What you will do:
For the material that follows, return exactly the lines from the one with "Reconstruct this image" through the one with "def mul(c,k): return", both ends included.

— Begin Provided entries —

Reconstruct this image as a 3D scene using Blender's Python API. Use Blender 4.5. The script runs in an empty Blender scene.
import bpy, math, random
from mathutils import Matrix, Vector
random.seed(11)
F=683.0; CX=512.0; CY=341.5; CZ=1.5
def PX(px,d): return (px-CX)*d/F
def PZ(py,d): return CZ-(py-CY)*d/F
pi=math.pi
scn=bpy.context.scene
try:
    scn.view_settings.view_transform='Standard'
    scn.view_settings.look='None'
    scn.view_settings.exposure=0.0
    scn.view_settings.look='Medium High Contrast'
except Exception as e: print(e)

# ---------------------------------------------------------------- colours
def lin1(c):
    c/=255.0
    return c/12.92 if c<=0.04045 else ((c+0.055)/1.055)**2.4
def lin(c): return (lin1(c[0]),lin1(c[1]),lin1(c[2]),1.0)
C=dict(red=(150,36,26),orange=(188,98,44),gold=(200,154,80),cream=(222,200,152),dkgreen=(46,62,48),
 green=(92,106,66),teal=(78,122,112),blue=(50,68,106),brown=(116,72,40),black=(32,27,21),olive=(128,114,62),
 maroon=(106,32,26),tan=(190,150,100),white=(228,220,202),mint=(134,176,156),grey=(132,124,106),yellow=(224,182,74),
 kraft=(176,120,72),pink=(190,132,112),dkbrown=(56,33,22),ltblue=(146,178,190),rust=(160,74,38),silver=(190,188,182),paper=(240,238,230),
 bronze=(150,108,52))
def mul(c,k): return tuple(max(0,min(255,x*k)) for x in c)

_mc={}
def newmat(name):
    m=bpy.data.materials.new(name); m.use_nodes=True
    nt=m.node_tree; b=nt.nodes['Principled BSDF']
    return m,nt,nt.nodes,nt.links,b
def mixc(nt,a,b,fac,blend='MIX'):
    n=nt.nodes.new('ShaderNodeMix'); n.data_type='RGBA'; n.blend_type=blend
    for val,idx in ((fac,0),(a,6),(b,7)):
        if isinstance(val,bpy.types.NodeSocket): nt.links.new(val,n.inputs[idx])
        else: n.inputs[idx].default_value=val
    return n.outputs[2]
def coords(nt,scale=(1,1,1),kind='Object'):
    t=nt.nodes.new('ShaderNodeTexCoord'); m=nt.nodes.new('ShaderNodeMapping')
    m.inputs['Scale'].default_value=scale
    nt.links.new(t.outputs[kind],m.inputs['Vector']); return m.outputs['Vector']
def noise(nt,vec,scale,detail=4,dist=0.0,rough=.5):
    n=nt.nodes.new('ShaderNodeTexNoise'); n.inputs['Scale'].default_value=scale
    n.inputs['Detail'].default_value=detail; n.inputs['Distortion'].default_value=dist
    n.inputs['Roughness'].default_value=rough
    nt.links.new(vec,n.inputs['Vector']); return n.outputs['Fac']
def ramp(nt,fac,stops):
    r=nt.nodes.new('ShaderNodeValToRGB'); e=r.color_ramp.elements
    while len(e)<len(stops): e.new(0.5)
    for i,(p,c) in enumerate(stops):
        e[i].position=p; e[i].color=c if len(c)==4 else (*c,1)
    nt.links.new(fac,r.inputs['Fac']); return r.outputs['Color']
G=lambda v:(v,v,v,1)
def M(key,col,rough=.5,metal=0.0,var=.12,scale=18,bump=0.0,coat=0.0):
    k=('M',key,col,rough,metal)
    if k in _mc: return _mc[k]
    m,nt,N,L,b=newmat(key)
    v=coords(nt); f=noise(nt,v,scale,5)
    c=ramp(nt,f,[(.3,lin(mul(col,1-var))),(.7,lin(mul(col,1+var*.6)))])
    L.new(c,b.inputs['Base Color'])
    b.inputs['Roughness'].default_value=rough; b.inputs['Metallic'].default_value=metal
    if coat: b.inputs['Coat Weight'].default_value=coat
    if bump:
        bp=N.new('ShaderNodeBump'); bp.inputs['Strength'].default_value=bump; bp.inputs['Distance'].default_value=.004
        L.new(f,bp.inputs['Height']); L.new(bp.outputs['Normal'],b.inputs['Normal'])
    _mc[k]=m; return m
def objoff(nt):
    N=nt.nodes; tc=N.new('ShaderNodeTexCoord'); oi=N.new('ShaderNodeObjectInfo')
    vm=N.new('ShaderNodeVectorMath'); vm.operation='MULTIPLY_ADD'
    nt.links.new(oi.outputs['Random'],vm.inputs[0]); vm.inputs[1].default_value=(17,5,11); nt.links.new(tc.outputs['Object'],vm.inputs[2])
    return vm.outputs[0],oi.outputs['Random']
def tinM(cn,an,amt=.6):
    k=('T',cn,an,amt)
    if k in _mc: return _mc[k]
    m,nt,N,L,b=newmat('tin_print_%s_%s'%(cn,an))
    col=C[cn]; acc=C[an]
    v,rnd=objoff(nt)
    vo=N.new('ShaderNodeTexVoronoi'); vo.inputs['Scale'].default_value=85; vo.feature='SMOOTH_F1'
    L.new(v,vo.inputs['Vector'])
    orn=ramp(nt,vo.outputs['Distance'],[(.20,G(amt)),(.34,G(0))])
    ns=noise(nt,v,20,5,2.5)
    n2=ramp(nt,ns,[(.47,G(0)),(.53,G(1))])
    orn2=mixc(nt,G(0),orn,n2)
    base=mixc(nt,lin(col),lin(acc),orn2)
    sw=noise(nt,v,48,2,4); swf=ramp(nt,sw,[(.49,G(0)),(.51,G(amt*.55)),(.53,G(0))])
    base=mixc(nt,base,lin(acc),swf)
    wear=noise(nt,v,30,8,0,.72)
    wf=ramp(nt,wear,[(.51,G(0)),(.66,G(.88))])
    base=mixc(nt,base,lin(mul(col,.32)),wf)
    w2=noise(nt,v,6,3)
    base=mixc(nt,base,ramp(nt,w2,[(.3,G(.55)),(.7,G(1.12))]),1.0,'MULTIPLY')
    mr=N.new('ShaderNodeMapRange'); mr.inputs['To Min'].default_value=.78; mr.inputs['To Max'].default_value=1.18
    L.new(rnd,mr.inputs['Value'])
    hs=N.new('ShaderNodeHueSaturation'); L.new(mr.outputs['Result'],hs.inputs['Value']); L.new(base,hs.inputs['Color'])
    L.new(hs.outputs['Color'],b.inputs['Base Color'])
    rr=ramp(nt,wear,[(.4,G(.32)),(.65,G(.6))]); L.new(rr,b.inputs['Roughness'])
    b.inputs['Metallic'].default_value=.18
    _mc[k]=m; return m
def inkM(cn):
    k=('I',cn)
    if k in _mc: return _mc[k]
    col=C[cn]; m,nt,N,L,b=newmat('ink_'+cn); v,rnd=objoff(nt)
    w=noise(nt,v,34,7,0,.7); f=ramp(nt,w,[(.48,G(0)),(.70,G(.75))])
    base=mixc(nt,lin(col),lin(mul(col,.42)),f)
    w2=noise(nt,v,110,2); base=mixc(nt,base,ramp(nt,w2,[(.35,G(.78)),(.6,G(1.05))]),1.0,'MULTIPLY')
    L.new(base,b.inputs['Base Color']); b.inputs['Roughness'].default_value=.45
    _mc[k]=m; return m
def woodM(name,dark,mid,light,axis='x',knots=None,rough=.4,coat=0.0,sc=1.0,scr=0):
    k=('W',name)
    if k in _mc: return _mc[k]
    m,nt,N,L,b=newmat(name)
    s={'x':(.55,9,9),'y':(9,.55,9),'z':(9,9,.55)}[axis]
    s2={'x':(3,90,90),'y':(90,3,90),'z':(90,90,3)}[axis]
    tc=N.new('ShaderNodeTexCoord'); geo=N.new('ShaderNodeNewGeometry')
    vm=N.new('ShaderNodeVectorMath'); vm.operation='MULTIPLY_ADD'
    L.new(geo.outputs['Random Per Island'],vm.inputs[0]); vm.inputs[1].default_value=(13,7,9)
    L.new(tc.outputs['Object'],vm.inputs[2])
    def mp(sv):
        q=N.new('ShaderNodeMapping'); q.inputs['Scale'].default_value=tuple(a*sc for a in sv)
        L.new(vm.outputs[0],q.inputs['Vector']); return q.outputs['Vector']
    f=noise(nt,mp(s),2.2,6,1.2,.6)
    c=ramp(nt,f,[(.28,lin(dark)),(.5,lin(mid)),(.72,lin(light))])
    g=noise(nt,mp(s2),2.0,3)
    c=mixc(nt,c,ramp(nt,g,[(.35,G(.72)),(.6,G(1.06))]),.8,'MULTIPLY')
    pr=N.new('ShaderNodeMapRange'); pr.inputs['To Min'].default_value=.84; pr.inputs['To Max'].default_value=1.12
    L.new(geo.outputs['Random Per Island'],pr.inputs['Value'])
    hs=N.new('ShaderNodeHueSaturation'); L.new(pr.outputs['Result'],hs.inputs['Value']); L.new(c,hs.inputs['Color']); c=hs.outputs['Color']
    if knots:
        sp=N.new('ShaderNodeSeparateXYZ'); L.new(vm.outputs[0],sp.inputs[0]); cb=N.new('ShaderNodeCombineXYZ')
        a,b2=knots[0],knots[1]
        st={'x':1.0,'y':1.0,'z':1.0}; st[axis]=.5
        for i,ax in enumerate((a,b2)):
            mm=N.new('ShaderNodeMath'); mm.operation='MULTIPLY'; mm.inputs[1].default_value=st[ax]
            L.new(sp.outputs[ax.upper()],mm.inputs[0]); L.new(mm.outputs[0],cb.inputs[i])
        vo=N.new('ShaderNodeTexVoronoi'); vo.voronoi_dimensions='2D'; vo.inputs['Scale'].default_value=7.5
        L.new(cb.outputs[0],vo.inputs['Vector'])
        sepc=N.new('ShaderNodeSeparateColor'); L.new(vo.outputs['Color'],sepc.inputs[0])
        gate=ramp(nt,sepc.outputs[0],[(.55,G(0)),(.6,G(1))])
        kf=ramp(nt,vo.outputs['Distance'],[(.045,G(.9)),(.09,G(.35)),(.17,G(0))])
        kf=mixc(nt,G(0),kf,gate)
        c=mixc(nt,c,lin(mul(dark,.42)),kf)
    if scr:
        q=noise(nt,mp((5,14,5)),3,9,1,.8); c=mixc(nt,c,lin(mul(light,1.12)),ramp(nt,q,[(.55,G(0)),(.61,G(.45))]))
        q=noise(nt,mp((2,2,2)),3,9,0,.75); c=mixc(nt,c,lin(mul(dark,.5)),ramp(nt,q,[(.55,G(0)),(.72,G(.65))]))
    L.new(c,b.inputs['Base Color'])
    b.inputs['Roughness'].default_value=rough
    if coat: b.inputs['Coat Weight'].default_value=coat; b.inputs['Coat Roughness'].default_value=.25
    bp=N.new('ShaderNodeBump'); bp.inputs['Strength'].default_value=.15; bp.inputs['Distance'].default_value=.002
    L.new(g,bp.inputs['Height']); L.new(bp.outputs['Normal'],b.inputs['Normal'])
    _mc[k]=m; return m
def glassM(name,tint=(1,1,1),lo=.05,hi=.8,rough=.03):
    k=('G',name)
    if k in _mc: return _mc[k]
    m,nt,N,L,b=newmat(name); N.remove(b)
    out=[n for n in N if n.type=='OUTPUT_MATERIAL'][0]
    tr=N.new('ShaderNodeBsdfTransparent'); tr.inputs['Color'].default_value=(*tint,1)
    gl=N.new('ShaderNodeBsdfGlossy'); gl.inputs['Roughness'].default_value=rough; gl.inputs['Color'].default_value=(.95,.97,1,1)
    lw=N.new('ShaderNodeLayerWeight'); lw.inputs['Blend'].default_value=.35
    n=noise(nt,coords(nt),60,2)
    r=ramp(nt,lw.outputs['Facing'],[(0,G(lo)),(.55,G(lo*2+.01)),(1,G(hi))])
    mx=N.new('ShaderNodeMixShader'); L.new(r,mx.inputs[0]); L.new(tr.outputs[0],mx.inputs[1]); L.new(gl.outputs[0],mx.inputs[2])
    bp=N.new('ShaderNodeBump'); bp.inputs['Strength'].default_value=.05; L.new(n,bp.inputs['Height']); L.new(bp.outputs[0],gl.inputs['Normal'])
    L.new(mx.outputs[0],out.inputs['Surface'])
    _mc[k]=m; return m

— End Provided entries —
— Begin Provided entries —

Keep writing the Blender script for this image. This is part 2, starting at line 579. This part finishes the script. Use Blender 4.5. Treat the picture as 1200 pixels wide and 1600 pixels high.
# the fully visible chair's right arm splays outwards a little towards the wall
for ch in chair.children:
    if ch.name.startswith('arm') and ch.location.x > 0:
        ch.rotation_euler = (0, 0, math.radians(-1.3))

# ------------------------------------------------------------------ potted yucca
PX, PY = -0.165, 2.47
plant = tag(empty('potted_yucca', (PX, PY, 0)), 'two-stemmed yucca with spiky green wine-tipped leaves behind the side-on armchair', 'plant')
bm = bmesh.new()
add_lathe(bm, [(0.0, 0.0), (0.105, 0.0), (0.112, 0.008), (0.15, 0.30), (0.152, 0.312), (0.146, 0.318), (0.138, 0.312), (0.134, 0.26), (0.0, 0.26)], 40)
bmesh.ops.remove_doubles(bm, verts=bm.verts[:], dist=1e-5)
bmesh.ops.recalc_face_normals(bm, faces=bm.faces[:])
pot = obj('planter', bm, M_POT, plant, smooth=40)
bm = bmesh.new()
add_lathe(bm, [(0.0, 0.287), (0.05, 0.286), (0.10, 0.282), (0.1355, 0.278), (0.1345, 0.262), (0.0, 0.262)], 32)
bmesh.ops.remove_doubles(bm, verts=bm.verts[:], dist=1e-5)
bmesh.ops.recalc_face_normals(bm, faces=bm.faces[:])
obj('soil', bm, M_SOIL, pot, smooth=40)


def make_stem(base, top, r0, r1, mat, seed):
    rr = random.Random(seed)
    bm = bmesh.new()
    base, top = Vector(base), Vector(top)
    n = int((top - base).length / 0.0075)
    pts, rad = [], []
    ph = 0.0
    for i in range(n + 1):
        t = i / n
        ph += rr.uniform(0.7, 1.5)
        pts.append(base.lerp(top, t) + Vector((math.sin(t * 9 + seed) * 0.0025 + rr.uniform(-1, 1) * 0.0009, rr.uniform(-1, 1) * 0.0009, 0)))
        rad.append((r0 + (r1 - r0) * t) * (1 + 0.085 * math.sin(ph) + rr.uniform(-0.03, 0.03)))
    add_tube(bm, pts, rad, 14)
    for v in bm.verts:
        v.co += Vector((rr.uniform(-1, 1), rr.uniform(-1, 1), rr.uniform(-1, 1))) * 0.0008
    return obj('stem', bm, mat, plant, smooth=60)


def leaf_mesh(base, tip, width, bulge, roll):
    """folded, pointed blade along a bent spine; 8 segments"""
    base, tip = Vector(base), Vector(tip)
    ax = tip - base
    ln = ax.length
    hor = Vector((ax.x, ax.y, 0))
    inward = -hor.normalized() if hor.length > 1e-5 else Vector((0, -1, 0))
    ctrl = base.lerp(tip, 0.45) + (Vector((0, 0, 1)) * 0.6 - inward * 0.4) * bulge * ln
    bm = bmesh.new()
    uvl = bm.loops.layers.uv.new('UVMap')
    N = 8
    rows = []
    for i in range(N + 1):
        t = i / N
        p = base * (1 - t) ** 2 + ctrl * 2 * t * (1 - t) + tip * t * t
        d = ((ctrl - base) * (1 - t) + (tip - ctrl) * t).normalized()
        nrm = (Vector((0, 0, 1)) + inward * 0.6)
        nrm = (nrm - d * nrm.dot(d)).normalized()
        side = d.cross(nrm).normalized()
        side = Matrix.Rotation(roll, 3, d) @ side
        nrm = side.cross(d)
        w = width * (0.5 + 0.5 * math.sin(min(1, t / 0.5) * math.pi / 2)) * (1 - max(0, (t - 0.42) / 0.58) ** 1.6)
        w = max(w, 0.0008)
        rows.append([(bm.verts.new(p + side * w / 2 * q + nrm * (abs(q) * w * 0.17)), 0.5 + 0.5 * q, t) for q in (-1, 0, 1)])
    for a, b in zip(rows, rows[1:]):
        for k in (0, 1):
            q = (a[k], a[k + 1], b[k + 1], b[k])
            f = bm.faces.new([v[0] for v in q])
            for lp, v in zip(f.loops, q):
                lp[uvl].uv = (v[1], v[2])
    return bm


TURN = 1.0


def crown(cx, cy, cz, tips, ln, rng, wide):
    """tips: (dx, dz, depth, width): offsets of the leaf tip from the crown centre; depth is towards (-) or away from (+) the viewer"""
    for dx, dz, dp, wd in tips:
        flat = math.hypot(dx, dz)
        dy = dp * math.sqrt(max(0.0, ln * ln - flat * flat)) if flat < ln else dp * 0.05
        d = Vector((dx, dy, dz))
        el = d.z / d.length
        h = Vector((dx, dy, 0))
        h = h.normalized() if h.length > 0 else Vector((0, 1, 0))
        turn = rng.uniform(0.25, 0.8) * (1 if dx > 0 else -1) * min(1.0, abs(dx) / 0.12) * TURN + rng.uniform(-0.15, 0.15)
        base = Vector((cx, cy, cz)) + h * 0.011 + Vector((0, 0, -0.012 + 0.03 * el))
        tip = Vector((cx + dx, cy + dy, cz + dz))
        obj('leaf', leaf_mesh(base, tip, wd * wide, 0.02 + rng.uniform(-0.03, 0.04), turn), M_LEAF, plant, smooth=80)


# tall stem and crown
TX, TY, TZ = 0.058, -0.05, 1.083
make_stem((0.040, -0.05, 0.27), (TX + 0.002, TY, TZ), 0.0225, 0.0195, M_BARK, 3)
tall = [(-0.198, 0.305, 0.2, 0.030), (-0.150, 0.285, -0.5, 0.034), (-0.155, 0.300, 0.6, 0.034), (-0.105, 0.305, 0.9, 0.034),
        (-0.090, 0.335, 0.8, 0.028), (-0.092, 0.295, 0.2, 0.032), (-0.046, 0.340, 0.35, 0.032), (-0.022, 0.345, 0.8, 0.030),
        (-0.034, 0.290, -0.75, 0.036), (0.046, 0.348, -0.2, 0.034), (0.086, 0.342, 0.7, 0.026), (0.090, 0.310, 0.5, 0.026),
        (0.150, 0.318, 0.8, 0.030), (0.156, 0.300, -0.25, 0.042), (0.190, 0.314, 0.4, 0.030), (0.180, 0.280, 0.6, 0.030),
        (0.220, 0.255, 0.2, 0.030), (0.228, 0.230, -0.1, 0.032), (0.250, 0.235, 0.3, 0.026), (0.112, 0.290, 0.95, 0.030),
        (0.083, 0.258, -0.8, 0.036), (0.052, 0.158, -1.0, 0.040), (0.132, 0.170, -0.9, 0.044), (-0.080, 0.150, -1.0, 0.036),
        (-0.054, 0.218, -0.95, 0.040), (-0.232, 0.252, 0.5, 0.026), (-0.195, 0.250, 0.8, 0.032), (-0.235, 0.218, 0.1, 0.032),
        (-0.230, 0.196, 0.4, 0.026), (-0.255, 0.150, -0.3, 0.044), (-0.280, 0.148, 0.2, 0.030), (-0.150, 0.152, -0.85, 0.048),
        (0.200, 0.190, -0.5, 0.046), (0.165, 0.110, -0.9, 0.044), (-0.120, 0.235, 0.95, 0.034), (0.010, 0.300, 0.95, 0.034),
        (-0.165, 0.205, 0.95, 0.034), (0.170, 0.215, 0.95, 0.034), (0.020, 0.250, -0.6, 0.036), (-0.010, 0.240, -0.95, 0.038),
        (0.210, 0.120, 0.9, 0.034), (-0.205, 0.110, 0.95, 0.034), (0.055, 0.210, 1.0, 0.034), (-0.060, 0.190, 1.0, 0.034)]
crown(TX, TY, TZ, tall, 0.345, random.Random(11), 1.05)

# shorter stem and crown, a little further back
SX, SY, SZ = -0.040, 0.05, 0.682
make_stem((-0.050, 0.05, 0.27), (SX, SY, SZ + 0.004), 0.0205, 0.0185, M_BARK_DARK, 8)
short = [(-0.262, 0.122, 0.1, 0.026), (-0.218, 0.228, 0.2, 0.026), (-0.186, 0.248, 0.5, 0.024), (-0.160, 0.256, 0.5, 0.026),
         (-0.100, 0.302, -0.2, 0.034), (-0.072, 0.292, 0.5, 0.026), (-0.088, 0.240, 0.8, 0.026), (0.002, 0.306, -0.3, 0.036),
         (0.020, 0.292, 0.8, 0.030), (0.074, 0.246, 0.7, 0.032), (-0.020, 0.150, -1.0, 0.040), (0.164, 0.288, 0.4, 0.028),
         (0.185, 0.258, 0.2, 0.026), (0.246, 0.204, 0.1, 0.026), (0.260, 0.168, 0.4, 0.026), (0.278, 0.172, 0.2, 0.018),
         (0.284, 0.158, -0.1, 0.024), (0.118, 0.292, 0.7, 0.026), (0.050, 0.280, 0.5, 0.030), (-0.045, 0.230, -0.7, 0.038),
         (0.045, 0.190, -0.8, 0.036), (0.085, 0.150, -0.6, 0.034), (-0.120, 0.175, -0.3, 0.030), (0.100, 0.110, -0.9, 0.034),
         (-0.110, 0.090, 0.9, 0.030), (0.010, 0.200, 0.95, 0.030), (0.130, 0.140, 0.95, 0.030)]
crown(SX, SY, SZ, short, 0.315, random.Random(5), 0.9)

— End Provided entries —

Completed task:
Reconstruct this image as a 3D scene using Blender's Python API. Use Blender 4.5. The script runs in an empty Blender scene.
import bpy, math, random
from mathutils import Matrix, Vector
random.seed(11)
F=683.0; CX=512.0; CY=341.5; CZ=1.5
def PX(px,d): return (px-CX)*d/F
def PZ(py,d): return CZ-(py-CY)*d/F
pi=math.pi
scn=bpy.context.scene
try:
    scn.view_settings.view_transform='Standard'
    scn.view_settings.look='None'
    scn.view_settings.exposure=0.0
    scn.view_settings.look='Medium High Contrast'
except Exception as e: print(e)

# ---------------------------------------------------------------- colours
def lin1(c):
    c/=255.0
    return c/12.92 if c<=0.04045 else ((c+0.055)/1.055)**2.4
def lin(c): return (lin1(c[0]),lin1(c[1]),lin1(c[2]),1.0)
C=dict(red=(150,36,26),orange=(188,98,44),gold=(200,154,80),cream=(222,200,152),dkgreen=(46,62,48),
 green=(92,106,66),teal=(78,122,112),blue=(50,68,106),brown=(116,72,40),black=(32,27,21),olive=(128,114,62),
 maroon=(106,32,26),tan=(190,150,100),white=(228,220,202),mint=(134,176,156),grey=(132,124,106),yellow=(224,182,74),
 kraft=(176,120,72),pink=(190,132,112),dkbrown=(56,33,22),ltblue=(146,178,190),rust=(160,74,38),silver=(190,188,182),paper=(240,238,230),
 bronze=(150,108,52))
def mul(c,k): return tuple(max(0,min(255,x*k)) for x in c)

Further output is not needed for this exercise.